» Exercise goal
Write out again, unaltered, the lines from the start through the line containing "link('joint_gasket', gk, bld, (u".

---+---

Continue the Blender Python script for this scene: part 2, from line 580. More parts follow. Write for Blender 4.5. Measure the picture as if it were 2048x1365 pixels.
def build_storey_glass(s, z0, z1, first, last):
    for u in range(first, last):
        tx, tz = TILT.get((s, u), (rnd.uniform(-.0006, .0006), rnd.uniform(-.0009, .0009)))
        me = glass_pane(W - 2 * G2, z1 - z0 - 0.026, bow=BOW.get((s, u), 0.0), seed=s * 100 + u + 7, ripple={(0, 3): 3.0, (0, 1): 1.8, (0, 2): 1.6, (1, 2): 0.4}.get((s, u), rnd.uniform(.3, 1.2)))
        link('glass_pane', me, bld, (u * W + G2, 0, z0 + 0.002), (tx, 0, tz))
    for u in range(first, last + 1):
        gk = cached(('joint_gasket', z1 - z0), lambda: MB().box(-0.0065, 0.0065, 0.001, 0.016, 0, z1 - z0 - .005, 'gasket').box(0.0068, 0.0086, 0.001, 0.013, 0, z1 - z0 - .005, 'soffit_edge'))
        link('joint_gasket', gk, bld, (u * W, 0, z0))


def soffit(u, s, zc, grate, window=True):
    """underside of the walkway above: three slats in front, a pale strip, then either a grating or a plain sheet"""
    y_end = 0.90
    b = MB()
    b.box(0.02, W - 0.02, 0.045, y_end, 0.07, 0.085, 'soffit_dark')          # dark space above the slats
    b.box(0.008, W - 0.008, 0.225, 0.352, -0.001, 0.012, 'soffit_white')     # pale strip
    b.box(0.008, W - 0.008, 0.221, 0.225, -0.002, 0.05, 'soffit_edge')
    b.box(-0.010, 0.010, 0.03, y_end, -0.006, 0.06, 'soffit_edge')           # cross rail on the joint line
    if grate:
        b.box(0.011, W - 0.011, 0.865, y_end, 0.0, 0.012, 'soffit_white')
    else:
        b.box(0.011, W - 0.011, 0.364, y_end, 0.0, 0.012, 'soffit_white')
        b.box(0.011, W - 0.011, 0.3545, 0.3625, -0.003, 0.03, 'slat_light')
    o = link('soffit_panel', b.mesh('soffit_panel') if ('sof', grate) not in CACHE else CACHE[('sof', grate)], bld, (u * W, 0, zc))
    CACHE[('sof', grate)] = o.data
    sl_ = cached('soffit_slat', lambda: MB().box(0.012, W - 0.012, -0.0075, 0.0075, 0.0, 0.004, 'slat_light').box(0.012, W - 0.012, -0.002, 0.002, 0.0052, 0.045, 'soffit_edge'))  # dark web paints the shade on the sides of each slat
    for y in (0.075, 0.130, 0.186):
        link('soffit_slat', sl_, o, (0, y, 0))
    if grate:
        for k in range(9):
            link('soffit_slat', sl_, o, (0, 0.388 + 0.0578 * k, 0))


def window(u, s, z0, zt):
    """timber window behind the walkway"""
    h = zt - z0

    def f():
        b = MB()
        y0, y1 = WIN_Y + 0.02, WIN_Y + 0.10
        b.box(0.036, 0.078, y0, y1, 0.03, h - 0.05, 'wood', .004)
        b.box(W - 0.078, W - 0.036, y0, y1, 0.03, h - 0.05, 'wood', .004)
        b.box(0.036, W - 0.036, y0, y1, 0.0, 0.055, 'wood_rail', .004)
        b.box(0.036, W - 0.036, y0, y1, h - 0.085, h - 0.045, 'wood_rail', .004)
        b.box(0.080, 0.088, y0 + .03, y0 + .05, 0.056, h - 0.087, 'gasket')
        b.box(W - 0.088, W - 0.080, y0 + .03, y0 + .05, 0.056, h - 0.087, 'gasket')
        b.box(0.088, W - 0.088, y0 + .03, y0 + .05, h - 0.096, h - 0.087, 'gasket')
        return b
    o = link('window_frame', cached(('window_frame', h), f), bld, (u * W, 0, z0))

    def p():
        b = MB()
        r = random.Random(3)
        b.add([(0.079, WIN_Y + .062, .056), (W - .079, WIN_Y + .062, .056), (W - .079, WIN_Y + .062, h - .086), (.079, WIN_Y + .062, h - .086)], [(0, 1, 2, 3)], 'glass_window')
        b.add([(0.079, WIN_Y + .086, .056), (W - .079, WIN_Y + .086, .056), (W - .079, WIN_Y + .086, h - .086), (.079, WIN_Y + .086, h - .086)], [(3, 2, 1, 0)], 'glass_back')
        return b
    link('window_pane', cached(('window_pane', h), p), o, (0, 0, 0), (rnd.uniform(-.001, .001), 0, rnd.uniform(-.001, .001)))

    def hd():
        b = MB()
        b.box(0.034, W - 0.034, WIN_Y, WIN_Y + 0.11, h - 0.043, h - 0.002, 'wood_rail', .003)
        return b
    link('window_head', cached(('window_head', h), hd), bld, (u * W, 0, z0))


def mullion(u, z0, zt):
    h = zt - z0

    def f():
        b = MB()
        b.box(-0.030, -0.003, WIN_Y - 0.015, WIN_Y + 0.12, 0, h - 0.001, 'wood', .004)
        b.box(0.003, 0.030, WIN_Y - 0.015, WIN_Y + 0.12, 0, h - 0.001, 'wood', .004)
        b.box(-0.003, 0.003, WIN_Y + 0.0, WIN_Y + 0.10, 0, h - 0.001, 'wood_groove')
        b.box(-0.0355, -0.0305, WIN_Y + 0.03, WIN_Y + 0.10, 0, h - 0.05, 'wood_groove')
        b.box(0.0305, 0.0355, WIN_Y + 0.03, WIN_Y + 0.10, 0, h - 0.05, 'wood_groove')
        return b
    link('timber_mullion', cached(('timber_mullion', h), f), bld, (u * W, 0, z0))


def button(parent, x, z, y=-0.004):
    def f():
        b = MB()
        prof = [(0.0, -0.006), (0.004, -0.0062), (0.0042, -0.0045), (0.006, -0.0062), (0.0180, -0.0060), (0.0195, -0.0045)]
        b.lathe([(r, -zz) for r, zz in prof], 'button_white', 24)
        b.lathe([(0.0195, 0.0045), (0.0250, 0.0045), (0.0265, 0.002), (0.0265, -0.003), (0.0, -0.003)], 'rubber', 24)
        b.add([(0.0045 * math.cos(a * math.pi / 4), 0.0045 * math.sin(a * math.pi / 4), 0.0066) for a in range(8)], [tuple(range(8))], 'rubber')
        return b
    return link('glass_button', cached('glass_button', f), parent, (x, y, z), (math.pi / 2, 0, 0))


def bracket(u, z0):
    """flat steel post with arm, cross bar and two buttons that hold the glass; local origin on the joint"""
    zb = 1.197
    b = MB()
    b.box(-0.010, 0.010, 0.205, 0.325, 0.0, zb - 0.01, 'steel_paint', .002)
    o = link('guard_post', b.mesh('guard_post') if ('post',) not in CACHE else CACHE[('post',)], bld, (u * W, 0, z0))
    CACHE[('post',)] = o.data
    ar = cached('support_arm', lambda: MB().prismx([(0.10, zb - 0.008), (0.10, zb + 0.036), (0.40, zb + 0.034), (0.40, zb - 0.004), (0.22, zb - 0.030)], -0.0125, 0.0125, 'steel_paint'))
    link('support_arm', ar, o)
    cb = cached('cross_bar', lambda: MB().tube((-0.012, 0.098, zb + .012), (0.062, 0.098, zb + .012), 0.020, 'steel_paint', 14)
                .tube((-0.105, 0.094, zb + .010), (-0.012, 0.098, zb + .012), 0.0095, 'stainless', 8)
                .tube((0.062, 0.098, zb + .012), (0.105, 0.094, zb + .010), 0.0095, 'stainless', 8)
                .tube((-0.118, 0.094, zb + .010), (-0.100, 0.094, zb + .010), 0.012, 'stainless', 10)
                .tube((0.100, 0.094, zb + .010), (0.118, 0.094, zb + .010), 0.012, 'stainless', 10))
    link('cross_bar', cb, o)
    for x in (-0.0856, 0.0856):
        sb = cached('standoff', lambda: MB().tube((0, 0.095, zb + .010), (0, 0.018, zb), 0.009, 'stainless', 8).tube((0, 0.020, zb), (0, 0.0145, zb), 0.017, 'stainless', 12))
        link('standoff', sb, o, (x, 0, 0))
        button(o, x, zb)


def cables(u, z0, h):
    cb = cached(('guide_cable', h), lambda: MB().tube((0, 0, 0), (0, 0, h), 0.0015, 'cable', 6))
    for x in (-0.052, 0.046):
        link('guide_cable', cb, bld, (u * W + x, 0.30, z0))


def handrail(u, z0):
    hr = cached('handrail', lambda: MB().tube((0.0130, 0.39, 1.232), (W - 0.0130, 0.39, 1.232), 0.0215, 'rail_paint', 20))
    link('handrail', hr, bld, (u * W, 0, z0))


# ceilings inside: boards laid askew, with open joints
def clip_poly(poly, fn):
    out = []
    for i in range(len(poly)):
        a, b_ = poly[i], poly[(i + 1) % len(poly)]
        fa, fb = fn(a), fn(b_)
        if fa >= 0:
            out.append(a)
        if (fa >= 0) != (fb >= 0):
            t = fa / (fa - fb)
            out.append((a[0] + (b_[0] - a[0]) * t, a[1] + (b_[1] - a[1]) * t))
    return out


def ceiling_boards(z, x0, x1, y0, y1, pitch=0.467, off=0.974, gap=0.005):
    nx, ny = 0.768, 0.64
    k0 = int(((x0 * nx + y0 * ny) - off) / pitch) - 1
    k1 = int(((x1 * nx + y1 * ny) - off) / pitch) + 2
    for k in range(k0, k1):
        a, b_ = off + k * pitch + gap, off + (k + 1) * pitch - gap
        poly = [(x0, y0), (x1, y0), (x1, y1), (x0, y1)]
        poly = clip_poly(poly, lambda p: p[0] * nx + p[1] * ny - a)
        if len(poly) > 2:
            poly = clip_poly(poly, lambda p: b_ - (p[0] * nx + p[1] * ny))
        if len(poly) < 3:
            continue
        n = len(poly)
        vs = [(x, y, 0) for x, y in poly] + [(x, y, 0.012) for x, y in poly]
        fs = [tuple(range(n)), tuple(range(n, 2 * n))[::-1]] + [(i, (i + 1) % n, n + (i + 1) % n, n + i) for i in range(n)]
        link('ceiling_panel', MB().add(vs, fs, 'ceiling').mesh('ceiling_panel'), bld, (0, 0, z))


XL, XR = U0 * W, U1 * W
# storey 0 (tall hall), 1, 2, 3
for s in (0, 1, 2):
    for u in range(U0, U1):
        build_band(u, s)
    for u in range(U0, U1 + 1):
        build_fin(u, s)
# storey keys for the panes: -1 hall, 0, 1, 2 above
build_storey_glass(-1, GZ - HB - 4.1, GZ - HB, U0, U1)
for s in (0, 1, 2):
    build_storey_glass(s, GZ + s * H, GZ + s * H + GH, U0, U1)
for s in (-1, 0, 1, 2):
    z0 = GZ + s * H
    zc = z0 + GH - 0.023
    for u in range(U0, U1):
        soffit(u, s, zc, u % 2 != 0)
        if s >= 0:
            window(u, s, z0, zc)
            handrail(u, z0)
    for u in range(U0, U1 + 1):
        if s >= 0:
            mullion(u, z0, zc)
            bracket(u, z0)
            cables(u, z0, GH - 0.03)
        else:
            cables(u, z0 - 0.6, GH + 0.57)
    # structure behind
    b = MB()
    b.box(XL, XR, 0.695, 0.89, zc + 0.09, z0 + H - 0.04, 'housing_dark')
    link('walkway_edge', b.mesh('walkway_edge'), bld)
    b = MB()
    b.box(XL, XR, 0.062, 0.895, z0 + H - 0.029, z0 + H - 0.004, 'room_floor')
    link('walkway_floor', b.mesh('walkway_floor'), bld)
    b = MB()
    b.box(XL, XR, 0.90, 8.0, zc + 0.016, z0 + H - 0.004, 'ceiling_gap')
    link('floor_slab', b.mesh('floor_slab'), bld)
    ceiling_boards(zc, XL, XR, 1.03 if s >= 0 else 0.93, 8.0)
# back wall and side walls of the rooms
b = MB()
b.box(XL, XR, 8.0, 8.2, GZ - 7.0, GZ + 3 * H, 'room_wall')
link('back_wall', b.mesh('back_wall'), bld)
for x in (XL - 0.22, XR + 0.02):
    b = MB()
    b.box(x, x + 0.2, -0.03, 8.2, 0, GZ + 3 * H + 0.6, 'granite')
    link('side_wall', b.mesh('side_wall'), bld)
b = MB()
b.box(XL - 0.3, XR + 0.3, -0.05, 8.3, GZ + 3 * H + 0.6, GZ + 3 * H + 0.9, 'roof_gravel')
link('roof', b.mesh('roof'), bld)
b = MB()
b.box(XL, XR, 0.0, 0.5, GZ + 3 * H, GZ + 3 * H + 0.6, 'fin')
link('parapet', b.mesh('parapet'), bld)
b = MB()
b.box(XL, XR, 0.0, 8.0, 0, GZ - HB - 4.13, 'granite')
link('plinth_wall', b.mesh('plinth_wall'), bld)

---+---

» Answer to the task
Continue the Blender Python script for this scene: part 2, from line 580. More parts follow. Write for Blender 4.5. Measure the picture as if it were 2048x1365 pixels.
def build_storey_glass(s, z0, z1, first, last):
    for u in range(first, last):
        tx, tz = TILT.get((s, u), (rnd.uniform(-.0006, .0006), rnd.uniform(-.0009, .0009)))
        me = glass_pane(W - 2 * G2, z1 - z0 - 0.026, bow=BOW.get((s, u), 0.0), seed=s * 100 + u + 7, ripple={(0, 3): 3.0, (0, 1): 1.8, (0, 2): 1.6, (1, 2): 0.4}.get((s, u), rnd.uniform(.3, 1.2)))
        link('glass_pane', me, bld, (u * W + G2, 0, z0 + 0.002), (tx, 0, tz))
    for u in range(first, last + 1):
        gk = cached(('joint_gasket', z1 - z0), lambda: MB().box(-0.0065, 0.0065, 0.001, 0.016, 0, z1 - z0 - .005, 'gasket').box(0.0068, 0.0086, 0.001, 0.013, 0, z1 - z0 - .005, 'soffit_edge'))
        link('joint_gasket', gk, bld, (u * W, 0, z0))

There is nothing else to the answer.